Given material
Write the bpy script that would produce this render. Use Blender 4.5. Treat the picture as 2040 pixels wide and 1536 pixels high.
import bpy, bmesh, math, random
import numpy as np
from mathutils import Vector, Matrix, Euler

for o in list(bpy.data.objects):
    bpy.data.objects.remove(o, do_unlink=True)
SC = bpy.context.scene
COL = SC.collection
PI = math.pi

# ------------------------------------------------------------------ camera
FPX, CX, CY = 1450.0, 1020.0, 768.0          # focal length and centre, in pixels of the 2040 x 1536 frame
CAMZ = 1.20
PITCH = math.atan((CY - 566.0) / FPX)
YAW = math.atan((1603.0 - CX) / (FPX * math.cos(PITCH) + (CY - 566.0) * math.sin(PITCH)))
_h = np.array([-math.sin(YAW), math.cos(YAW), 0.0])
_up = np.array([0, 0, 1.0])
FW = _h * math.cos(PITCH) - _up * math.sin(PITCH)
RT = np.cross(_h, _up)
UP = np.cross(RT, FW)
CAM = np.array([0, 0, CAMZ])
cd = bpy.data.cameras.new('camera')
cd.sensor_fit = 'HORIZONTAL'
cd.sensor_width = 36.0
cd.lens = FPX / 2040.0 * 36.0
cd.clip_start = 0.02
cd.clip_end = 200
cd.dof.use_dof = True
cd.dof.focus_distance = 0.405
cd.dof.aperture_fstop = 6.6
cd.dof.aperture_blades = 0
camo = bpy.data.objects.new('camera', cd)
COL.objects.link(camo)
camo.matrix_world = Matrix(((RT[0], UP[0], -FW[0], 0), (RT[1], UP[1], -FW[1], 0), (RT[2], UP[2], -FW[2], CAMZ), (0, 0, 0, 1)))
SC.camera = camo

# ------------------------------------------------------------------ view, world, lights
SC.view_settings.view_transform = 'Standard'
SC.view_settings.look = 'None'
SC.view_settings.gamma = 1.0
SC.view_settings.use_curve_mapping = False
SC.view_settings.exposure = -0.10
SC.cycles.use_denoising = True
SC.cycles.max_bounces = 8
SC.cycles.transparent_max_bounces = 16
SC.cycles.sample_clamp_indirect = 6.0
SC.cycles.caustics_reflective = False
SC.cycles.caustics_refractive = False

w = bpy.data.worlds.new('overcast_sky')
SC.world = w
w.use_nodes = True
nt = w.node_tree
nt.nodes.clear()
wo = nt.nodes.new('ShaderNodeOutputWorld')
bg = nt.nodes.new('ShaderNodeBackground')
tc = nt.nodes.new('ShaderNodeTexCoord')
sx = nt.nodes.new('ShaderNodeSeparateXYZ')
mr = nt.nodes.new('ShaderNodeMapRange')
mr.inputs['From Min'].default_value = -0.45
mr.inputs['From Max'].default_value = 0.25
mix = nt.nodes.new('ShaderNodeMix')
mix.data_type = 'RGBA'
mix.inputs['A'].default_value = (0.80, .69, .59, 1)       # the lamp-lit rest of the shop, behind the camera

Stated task
Quote only the stretch of lines that starts the data above and ends with the line containing "from mathutils import Vector, Matrix, Euler", both included.

Task response
Write the bpy script that would produce this render. Use Blender 4.5. Treat the picture as 2040 pixels wide and 1536 pixels high.
import bpy, bmesh, math, random
import numpy as np
from mathutils import Vector, Matrix, Euler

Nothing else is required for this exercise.